(Cristian Olivera | Para diario Tribuna | 13/06/2014) - El paso por la administración pública es circunstancial, no habría que olvidarlo.
Después de un tiempo hay que volver a casa y a los mismos lugares de siempre. Actuar como dueños del Estado y no reconocerse como circunstanciales administradores, es perjudicial para todos mientras se transita el mandato, pero lo es más para el político cuando tiene que volver.
Para ilustrar, por ejemplo, según relata el diario Perfil, el juez Ariel Lijo luego de la indagatoria al Vicepresidente sintió, por un lado, la presión del momento histórico con el conocimiento de la gravedad institucional que significaba; pero por otro, lo ayudó el aliento de la gente que no dejó de resaltar su accionar en busca de la verdad sobre un hecho de corrupción que se ubica en el pináculo del hastío de la sociedad argentina.
A la madre del magistrado la aplauden cuando va a hacer los mandados, al igual que a su chofer y custodio. Pero el hecho que le demostró la verdadera magnitud de lo que había realizado, fue cuando se dirigió a retirar a su hija de la escuela y allí, en la puerta del establecimiento, delante de todos, el padre de una compañera se acercó y lo abrazó con mucha fuerza por un largo rato. Un abrazo que significó muchas cosas: desde la vieja impotencia hasta la nueva esperanza.
La contracara es Amado Boudou que, desde varios meses antes de la indagatoria, debe andar con un cerrojo de seguridad tan fuerte que ha perdido toda independencia. Solo va de su casa a la oficina y viceversa, los dos únicos lugares donde suele pasar las 24 horas del día cuando se encuentra en el país. Las salidas que le gustan a los caros restaurantes de Puerto Madero y los lujosos hoteles de la Recoleta son parte de sus recuerdos. Es que la reacción social es inmediata cuando se muestra en público, sobre todo, cuentan, en los sitios que frecuenta la clase alta argentina, a los que era muy afecto. En los hechos es un prisionero hace tiempo, desde que se convirtió en el político con peor imagen de la Argentina.
El problema comienza cuando los dirigentes, en todos los niveles incluyendo el local, entienden el poder como la facultad de imponer su voluntad sin ningún tipo de límite, y deciden como si todo fuera parte de un negocio particular, cuando es el resultado de un proceso democrático en el que se les asigna una responsabilidad.

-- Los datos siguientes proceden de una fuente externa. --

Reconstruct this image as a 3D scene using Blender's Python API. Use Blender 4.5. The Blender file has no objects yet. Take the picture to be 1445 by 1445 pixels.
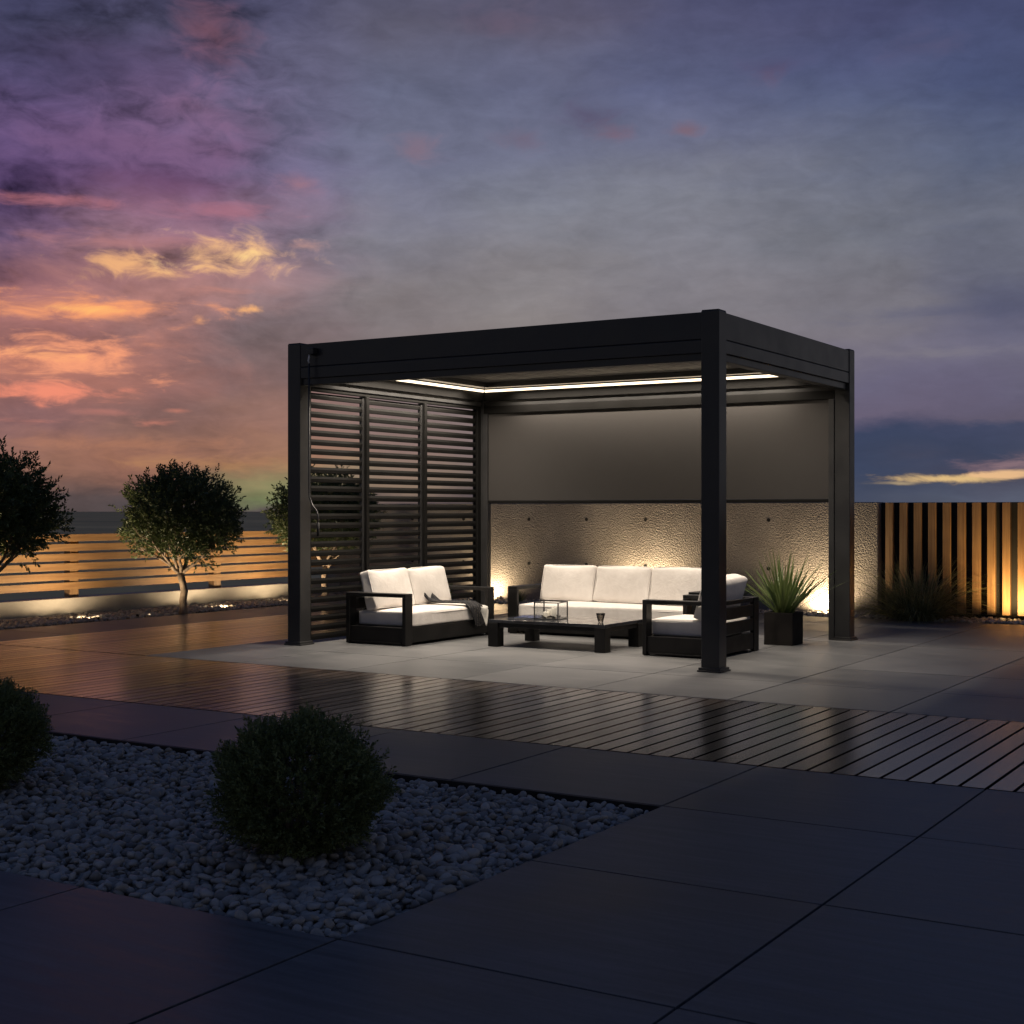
import bpy, math, random
import numpy as np
from mathutils import Vector, Matrix

random.seed(7)
rng = np.random.default_rng(11)
S = bpy.context.scene
COL = S.collection
PI = math.pi
R = math.radians

# ------------------------------------------------------------------ helpers
def lin(c):
    c = c / 255.0
    return c / 12.92 if c <= 0.04045 else ((c + 0.055) / 1.055) ** 2.4

def srgb(r, g, b):
    return (lin(r), lin(g), lin(b), 1.0)


class MB:
    """collects geometry and links it as ONE mesh object"""

    def __init__(self):
        self.v, self.f = [], []

    def box(self, x0, x1, y0, y1, z0, z1):
        n = len(self.v)
        self.v += [(x0, y0, z0), (x1, y0, z0), (x1, y1, z0), (x0, y1, z0),
                   (x0, y0, z1), (x1, y0, z1), (x1, y1, z1), (x0, y1, z1)]
        for q in ((0, 3, 2, 1), (4, 5, 6, 7), (0, 1, 5, 4), (1, 2, 6, 5), (2, 3, 7, 6), (3, 0, 4, 7)):
            self.f.append(tuple(n + i for i in q))
        return self

    def prism(self, prof, axis, a0, a1):
        """extrude a closed 2D profile along an axis"""
        n = len(self.v)
        k = len(prof)
        for a in (a0, a1):
            for p, q in prof:
                self.v.append((a, p, q) if axis == 'x' else (p, a, q) if axis == 'y' else (p, q, a))
        for i in range(k):
            j = (i + 1) % k
            self.f.append((n + i, n + j, n + k + j, n + k + i))
        self.f.append(tuple(n + i for i in range(k))[::-1])
        self.f.append(tuple(n + k + i for i in range(k)))
        return self

    def tube(self, pts, rad, n=8, cap=True):
        pts = [Vector(p) for p in pts]
        if not hasattr(rad, '__len__'):
            rad = [rad] * len(pts)
        base = len(self.v)
        ref = None
        for i, p in enumerate(pts):
            d = (pts[min(i + 1, len(pts) - 1)] - pts[max(i - 1, 0)])
            d = d.normalized() if d.length > 1e-9 else Vector((0, 0, 1))
            if ref is None:
                ref = d.orthogonal().normalized()
            u = (ref - d * ref.dot(d))
            u = u.normalized() if u.length > 1e-6 else d.orthogonal().normalized()
            ref = u
            w = d.cross(u)
            for k in range(n):
                a = 2 * PI * k / n
                self.v.append(tuple(p + (u * math.cos(a) + w * math.sin(a)) * rad[i]))
        for i in range(len(pts) - 1):
            for k in range(n):
                a = base + i * n + k
                b = base + i * n + (k + 1) % n
                self.f.append((a, b, b + n, a + n))
        if cap:
            self.f.append(tuple(base + k for k in range(n))[::-1])
            e = base + (len(pts) - 1) * n
            self.f.append(tuple(e + k for k in range(n)))
        return self

    def lathe(self, prof, n=24, c=(0, 0, 0)):
        base = len(self.v)
        for r, z in prof:
            for k in range(n):
                a = 2 * PI * k / n
                self.v.append((c[0] + r * math.cos(a), c[1] + r * math.sin(a), c[2] + z))
        for i in range(len(prof) - 1):
            for k in range(n):
                a = base + i * n + k
                b = base + i * n + (k + 1) % n
                self.f.append((a, b, b + n, a + n))
        self.f.append(tuple(base + k for k in range(n))[::-1])
        e = base + (len(prof) - 1) * n
        self.f.append(tuple(e + k for k in range(n)))
        return self

    def build(self, name, mat, parent=None, bevel=0, smooth=False, seg=2):
        me = bpy.data.meshes.new(name)
        me.from_pydata(self.v, [], self.f)
        return link_mesh(name, me, mat, parent, bevel, smooth, seg)


def link_mesh(name, me, mat, parent=None, bevel=0, smooth=False, seg=2):
    me.materials.append(mat)
    me.polygons.foreach_set('use_smooth', [bool(smooth)] * len(me.polygons))
    me.update()
    o = bpy.data.objects.new(name, me)
    COL.objects.link(o)
    if parent:
        o.parent = parent
    if bevel:
        b = o.modifiers.new('bevel', 'BEVEL')
        b.width = bevel
        b.segments = seg
        b.limit_method = 'ANGLE'
    return o


def np_mesh(name, V, F, tint=None):
    """V (n,3) float, F (m,k) int -> mesh"""
    me = bpy.data.meshes.new(name)
    V = np.ascontiguousarray(V, dtype=np.float32)
    F = np.ascontiguousarray(F, dtype=np.int32)
    m, k = F.shape
    me.vertices.add(len(V))
    me.vertices.foreach_set('co', V.ravel())
    me.loops.add(m * k)
    me.loops.foreach_set('vertex_index', F.ravel())
    me.polygons.add(m)
    me.polygons.foreach_set('loop_start', np.arange(0, m * k, k, dtype=np.int32))
    if tint is not None:
        at = me.attributes.new('tint', 'FLOAT', 'POINT')
        at.data.foreach_set('value', np.ascontiguousarray(tint, dtype=np.float32))
    me.update(calc_edges=True)
    me.validate()
    return me


def tag(o, label=None, cat=None, group=None, kind=None):
    if label: o['label'] = label
    if cat: o['category'] = cat
    if group: o['group'] = group
    if kind: o['kind'] = kind
    return o


def empty(name, loc=(0, 0, 0), rz=0.0):
    o = bpy.data.objects.new(name, None)
    o.empty_display_size = 0.1
    o.location = loc
    o.rotation_euler = (0, 0, rz)
    COL.objects.link(o)
    return o


def copy_tree(o, parent=None):
    c = o.copy()
    COL.objects.link(c)
    c.parent = parent
    for ch in [x for x in bpy.data.objects if x.parent == o]:
        copy_tree(ch, c)
    return c


# ------------------------------------------------------------------ materials
class NT:
    def __init__(self, tree):
        self.t = tree
        self.n = tree.nodes
        self.l = tree.links

    def node(self, typ, **kw):
        n = self.n.new(typ)
        for k, v in kw.items():
            setattr(n, k, v)
        return n

    def plug(self, sock, val):
        if isinstance(val, bpy.types.NodeSocket):
            self.l.new(val, sock)
        else:
            sock.default_value = val

    def math(self, op, a, b=None, c=None, clamp=False):
        n = self.node('ShaderNodeMath', operation=op, use_clamp=clamp)
        self.plug(n.inputs[0], a)
        if b is not None: self.plug(n.inputs[1], b)
        if c is not None: self.plug(n.inputs[2], c)
        return n.outputs[0]

    def vmath(self, op, a, b=None):
        n = self.node('ShaderNodeVectorMath', operation=op)
        self.plug(n.inputs[0], a)
        if b is not None: self.plug(n.inputs[1], b)
        return n.outputs['Value'] if op in ('LENGTH', 'DOT_PRODUCT') else n.outputs[0]

    def mix(self, f, a, b, blend='MIX'):
        n = self.node('ShaderNodeMix', data_type='RGBA', blend_type=blend)
        self.plug(n.inputs[0], f)
        self.plug(n.inputs[6], a)
        self.plug(n.inputs[7], b)
        return n.outputs[2]

    def rng(self, v, a, b, c=0.0, d=1.0, interp='SMOOTHSTEP'):
        n = self.node('ShaderNodeMapRange', interpolation_type=interp)
        self.plug(n.inputs[0], v)
        for i, x in enumerate((a, b, c, d)):
            n.inputs[1 + i].default_value = x
        return n.outputs[0]

    def noise(self, vec, scale, detail=4, rough=0.5, dist=0.0):
        n = self.node('ShaderNodeTexNoise')
        if vec is not None: self.l.new(vec, n.inputs['Vector'])
        n.inputs['Scale'].default_value = scale
        n.inputs['Detail'].default_value = detail
        n.inputs['Roughness'].default_value = rough
        n.inputs['Distortion'].default_value = dist
        return n.outputs['Fac']

    def mapping(self, vec, scale=(1, 1, 1), loc=(0, 0, 0), rot=(0, 0, 0)):
        n = self.node('ShaderNodeMapping')
        self.l.new(vec, n.inputs[0])
        n.inputs['Location'].default_value = loc
        n.inputs['Rotation'].default_value = rot
        n.inputs['Scale'].default_value = scale
        return n.outputs[0]

    def ramp(self, fac, stops, interp='LINEAR'):
        n = self.node('ShaderNodeValToRGB')
        cr = n.color_ramp
        cr.interpolation = interp
        while len(cr.elements) < len(stops):
            cr.elements.new(0.5)
        for e, (p, c) in zip(cr.elements, stops):
            e.position = p
            e.color = c
        self.l.new(fac, n.inputs[0])
        return n.outputs[0]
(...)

No es un premio, ni un cheque en blanco.
No hay que olvidar que cuando el cargo termina, deben volver a casa.
Por esa razón no deberían perder el diálogo con la comunidad, aislar sus oficinas del acceso al público, ejercer presión sobre los medios para evitar los comentarios negativos en lugar de corregir los errores.
Se olvidan que el poder es circunstancial y se cargan de palabras con un tono peligrosamente beligerante, se olvidan que deben rendir cuentas, apuestan a la división y no al consenso y utilizan los bienes del estado como propios.
Cuando el plan de permanecer en el poder obnubila, se reemplaza el objetivo de trabajar por el crecimiento de la ciudad, y empiezan las mentiras que sencillamente alejan al político de la gente.
El enorme contraste entre el juicio público sobre el mal desempeño de un funcionario al punto de dificultarle disfrutar de momentos de su vida privada, y el abrazo interminable de aquel hombre anónimo, ya no al juez que emblemáticamente enfrentó la corrupción sino al ser humano que le devolvió la esperanza, ponen en evidencia el cansancio de la sociedad para con sus representantes cuando eligen un camino diferente al prometido en el momento de ganarse esas representaciones.
Ya no se trata solo de que terminado el mandato deberán volver a casa, sino que si durante el trascurso del mismo han olvidado de donde provienen, tarde o temprano se los harán saber. Habrán perdido el valor más importante que tiene un ser humano: sentirse apreciado.
Ese abrazo, cargado de la impotencia ante los abusos de poder y de las angustias ante las injusticias provenientes de quienes fueron elegidos para evitarlas, es también un elemento simbólico que llena de esperanza porque así como una vez la frase común fue “que se vayan todos”, hoy el deseo parece ser que aparezcan políticos que cuando salgan a la calle de su oficina, se hagan acreedores de manifestaciones de afecto que están ilusionadamente contenidas. Ya no aquellos que destaquen sobre la tarima, sino los que posean un corazón tan grande como el abrazo que los espera cuando dejen la función.